Four people serving at the very top of the US government - Donald Trump, Joe Biden, Hillary Clinton and Mike Pence - appear to have mishandled classified materials. How do their cases differ?
Mr Trump is in the deepest trouble. He has been indicted on 37 charges related to files found at his Florida home.
His supporters are pointing to the examples of Joe Biden and Hillary Clinton as a double standard applied to Democratic politicians.
This is how all these cases compare.
More than 325 classified files - including some marked with Secret and Top Secret designations - were discovered over the course of last year at Mr Trump's Mar-a-Lago estate.
Aides to Joe Biden discovered classified documents in Washington and at his Delaware home.
Former Vice-President Mike Pence also made headlines when documents were found unsecured at his home in Indiana. The US Department of Justice told him recently they are not pursuing charges.
Those three discoveries were within a few months of each but the classified material saga concerning Hillary Clinton goes back a few years.
She used a personal email address while working as secretary of state from 2009-13 under President Barack Obama. This meant some classified material was shared on her server at home, which was unsecured.
The National Archives initiated contact with Mr Trump's office after determining that it did not have possession of some notable records from his presidential term.
The former president's team provided some material but the archivists did not believe they had been fully co-operative.
That set in motion the FBI inquiry that led to a surprise search of the Mar-a-Lago estate and the discovery of more than 100 additional documents.
Mr Biden's personal lawyers discovered his classified documents as they were moving his stuff out of an office he used at a think tank in Washington.
The following day, they turned what they found over to the National Archives and the FBI conducted their own search and found more. A second trove was found a few weeks later at his Delaware home.
Mrs Clinton's use of a private email first came to light in March 2016 after she had quit her job as secretary of state to run for president.
Her team handed over nearly 60,000 pages of emails but also deleted more than 30,000 emails they said were deemed to be personal in nature.
Mr Trump and Mr Biden both have a special counsel looking deeper into what they did wrong.
Under the Presidential Records Act, White House records are supposed to go to the National Archives once an administration ends.

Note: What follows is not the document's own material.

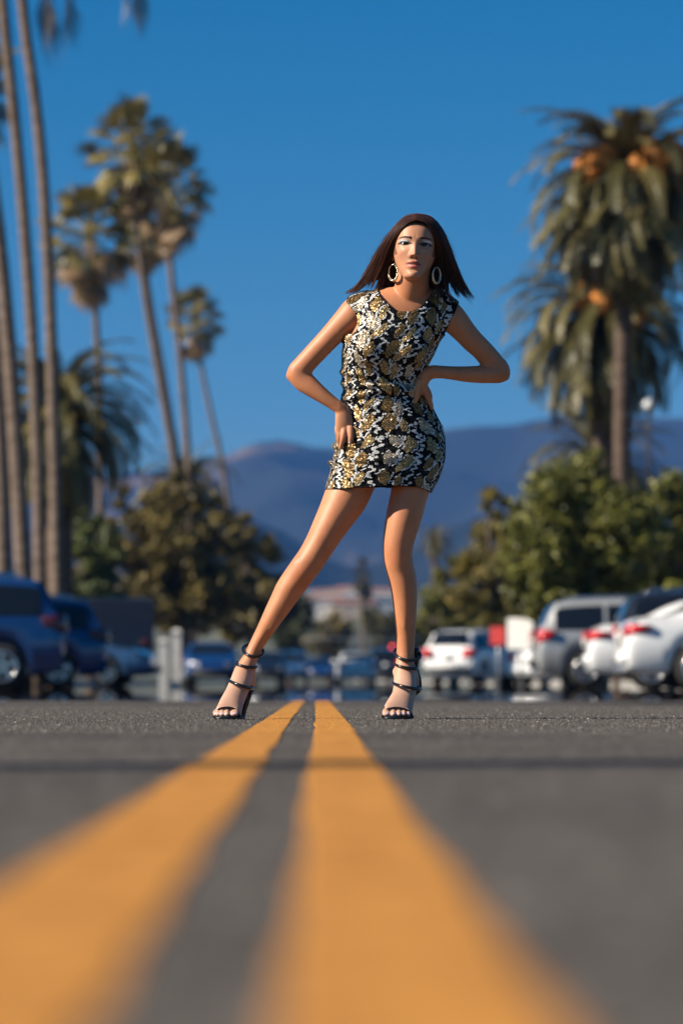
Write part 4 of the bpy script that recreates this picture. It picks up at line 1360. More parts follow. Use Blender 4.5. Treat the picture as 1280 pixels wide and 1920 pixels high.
def date_palm(label, crown, Y, size, path, tr, n=74, seed=0, fruit=5, dry=8, group='feather palms', low=-62):
    rd = random.Random(seed + 100)
    c = P(crown[0], crown[1], Y)
    base = P(path[-1][0], path[-1][1], Y)
    root = empty('date_palm', (base.x, Y, 0))
    tag(root, label, 'palm tree', group)
    trunk_path(path, Y, tr * 1.15, tr, root, M_DTRUNK, rough=0.10)
    lc = c - root.location
    # the boss of old leaf bases
    mb = MB()
    rings = []
    for i in range(9):
        s = i / 8
        rr = size * tr * (0.9 + 0.9 * math.sin(math.pi * (0.15 + 0.75 * s)))
        rings.append([lc + Vector((rr * math.cos(a) * (1 + 0.12 * math.sin(a * 7 + i)), rr * math.sin(a) * (1 + 0.12 * math.sin(a * 7 + i)), (-1.3 + 1.7 * s) * size)) for a in np.linspace(0, 2 * math.pi, 14, endpoint=False)])
    v, f = loft(rings); mb.add(v, f)
    mb.build('leaf_base', M_DTRUNK, root)
    for k in range(n):
        s = (k + 0.5) / n
        el = 84 - (84 - low) * s ** 0.8 + rd.uniform(-8, 8)
        az = k * 2.39996 + rd.uniform(-0.2, 0.2)
        if el > 45: me = FRONDS[rd.choice((1, 2, 4, 5))]
        elif el > 0: me = FRONDS[rd.choice((2, 4, 5, 3))]
        else: me = FRONDS[rd.choice((0, 1, 0, 4))]
        sc = size * rd.uniform(0.86, 1.08) * (1.0 if el > -30 else 0.92)
        dataobj('frond', me, root, lc + Vector((0, 0, 0.1 * el / 80)), (rd.uniform(-0.3, 0.3), -R(el), az), (sc, sc, sc))
    for k in range(dry):
        az = rd.uniform(0, 6.28); sc = size * rd.uniform(0.6, 0.85)
        dataobj('frond', rd.choice(FRONDS_DRY), root, lc + Vector((0, 0, -0.6)), (0, -R(rd.uniform(-78, -50)), az), (sc, sc, sc))
    for k in range(fruit):
        az = -1.57 + (k - (fruit - 1) / 2) * 0.62 + rd.uniform(-0.15, 0.15)
        sc = size * rd.uniform(1.1, 1.45)
        dataobj('fruit_cluster', FRUIT, root, lc + Vector((0, 0, 0.25)), (0, -R(rd.uniform(5, 38)), az), (sc, sc, sc))
    return root

def fan_palm(label, crown, Y, size, path, tr, n=40, nd=10, seed=0, group='fan palms'):
    rd = random.Random(seed + 500)
    c = P(crown[0], crown[1], Y)
    base = P(path[-1][0], path[-1][1], Y)
    root = empty('fan_palm', (base.x, Y, 0))
    tag(root, label, 'palm tree', group)
    trunk_path(path, Y, tr * 1.3, tr, root, M_PTRUNK)
    lc = c - root.location
    for k in range(n):
        s = (k + 0.5) / n
        el = 82 - 125 * s + rd.uniform(-12, 12); az = k * 2.39996 + rd.uniform(-0.3, 0.3)
        sc = size * rd.uniform(0.85, 1.12)
        dataobj('leaf', rd.choice(FANS), root, lc + Vector((0, 0, 0.35 * size * (1 - s))), (rd.uniform(-0.5, 0.5), -R(el), az), (sc, sc, sc))
    for k in range(nd):
        s = (k + 0.5) / nd
        el = -28 - 50 * s ** 0.7 + rd.uniform(-10, 10); az = k * 2.39996 + rd.uniform(-0.3, 0.3)
        sc = size * rd.uniform(0.65, 1.2)
        dataobj('dry_leaf', rd.choice(FANS_DRY), root, lc + Vector((0, 0, -size * (0.0 + 0.55 * s))), (rd.uniform(-0.6, 0.6), -R(el), az), (sc, sc, sc))
    return root

def crown_mesh(name, root, lobes, n, leaf, c0, c1, seed, clumps=70):
    """lobes: (centre Vector, rx, ry, rz) relative to root; leaves in clumps through the volume"""
    rg = np.random.default_rng(seed)
    cs, cr = [], []
    vol = np.array([l[1] * l[2] * l[3] for l in lobes]); vol = vol / vol.sum()
    for k in range(clumps):
        l = lobes[rg.choice(len(lobes), p=vol)]
        d = rg.normal(0, 1, 3); d /= np.linalg.norm(d)
        rr = rg.random() ** 0.42 * 1.02
        cs.append(np.array(l[0]) + d * rr * np.array(l[1:4])); cr.append(rg.uniform(0.18, 0.36) * min(l[1:4]) * 1.15)
    cs = np.array(cs); cr = np.array(cr)
    ti = rg.integers(0, clumps, n)
    d = rg.normal(0, 1, (n, 3)); d /= np.linalg.norm(d, axis=1)[:, None]
    p = cs[ti] + d * (cr[ti] * rg.random(n) ** 0.5)[:, None] * np.array((1.15, 1.15, 0.85))
    nr = d * 0.6 + rg.normal(0, 0.7, (n, 3)) + np.array((0, 0, 0.35)); nr /= np.linalg.norm(nr, axis=1)[:, None]
    a = np.cross(nr, rg.normal(0, 1, (n, 3))); a /= np.linalg.norm(a, axis=1)[:, None]
    b = np.cross(nr, a)
    sz = leaf * rg.uniform(0.6, 1.35, n)[:, None]
    v = np.empty((n, 4, 3))
    v[:, 0] = p - a * sz; v[:, 1] = p + b * sz * 0.42; v[:, 2] = p + a * sz; v[:, 3] = p - b * sz * 0.42
    ct = rg.random(clumps)
    k = np.clip(ct[ti] * 0.7 + rg.random(n) * 0.3, 0, 1)[:, None]
    tn = np.array(c0) * (1 - k) + np.array(c1) * k
    me = bpy.data.meshes.new(name)
    me.vertices.add(n * 4); me.vertices.foreach_set('co', v.astype(np.float32).ravel())
    me.loops.add(n * 4); me.loops.foreach_set('vertex_index', np.arange(n * 4, dtype=np.int32))
    me.polygons.add(n); me.polygons.foreach_set('loop_start', np.arange(0, n * 4, 4, dtype=np.int32))
    me.update(calc_edges=True)
    vec_attr(me, 'tint', np.hstack([tn, np.ones((n, 1))]), dom='FACE')
    me.materials.append(M_LEAF)
    return dataobj(name, me, root), cs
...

Regulations require such files to be stored securely.
Jack Smith, a former war crimes prosecutor, has brought an indictment against the former president, who faces dozens of counts of unauthorised possession of classified material, obstruction of justice, concealing documents and making false statements to law enforcement
A Trump-appointed prosecutor Robert Hur is looking into the Biden case, which is still ongoing.
The FBI described Mrs Clinton's actions as careless but said there was no case for a "reasonable prosecutor" to bring.
Mr Pence was told last week by the US justice department that they are not pursuing charges.
According to the indictment, the documents found at Mr Trump's Florida home were highly sensitive.
They include details of US nuclear weapons programmes, the potential vulnerabilities of the US and its allies, and US plans for retaliatory military attacks.
They were found in boxes in various rooms in Mar-a-Lago, including a storage room, two ballrooms and a bathroom, tucked between a shower and a toilet.
The documents discovered in Mr Biden's office were marked "sensitive compartmented information", according to CNN, indicating the material could involve intelligence-gathering methods and sources.
They reportedly included information about Ukraine, Iran and the UK and dated from his time as vice-president and, before that, senator.
The FBI said there were 113 Clinton emails which contained classified information but they did not reveal the nature of them.
There are 31 counts against the former president of "wilful retention of national defence information".
This means prosecutors believe he knew that what he was doing was unlawful, and they have recordings of him apparently speaking about that and the testimony of witnesses.
It also alleges that he showed some of this material to people without the required security clearances.
In the Clinton case, FBI Director James Comey decided after an investigation that she had been careless in using a private server but it was not intentional.
Mr Trump is also accused of obstructing the investigation. But he says Mrs Clinton destroyed evidence and points to the deleted emails. At one press conference, he even urged Russia to find them.
In Mr Comey's view there was no cover-up, even though an FBI investigation found many of the deleted emails were work-related.
Not enough is yet known about the investigation into President Biden to make a comparison.
Mr Trump has accused the FBI and the justice department of pursuing a politically motivated investigation in an effort to prevent him from running for the White House again.
Mrs Clinton testified to Congress about her email server as part of the Benghazi hearings, and it came up regularly during the 2016 election campaign.
She said she fully complied with the investigation and handed over all work-related emails after her team had gone through a "thorough process".
Mr Biden, for his part, said Mr Trump's handling was "totally irresponsible" after the news first emerged, opening himself up to accusations of hypocrisy weeks later.
The president has said he was "surprised" there were sensitive documents at his former office and that he is co-operating fully with the review.
Mr Pence always maintained the documents had ended up at his home "inadvertently" but he had taken full responsibility for the mistake.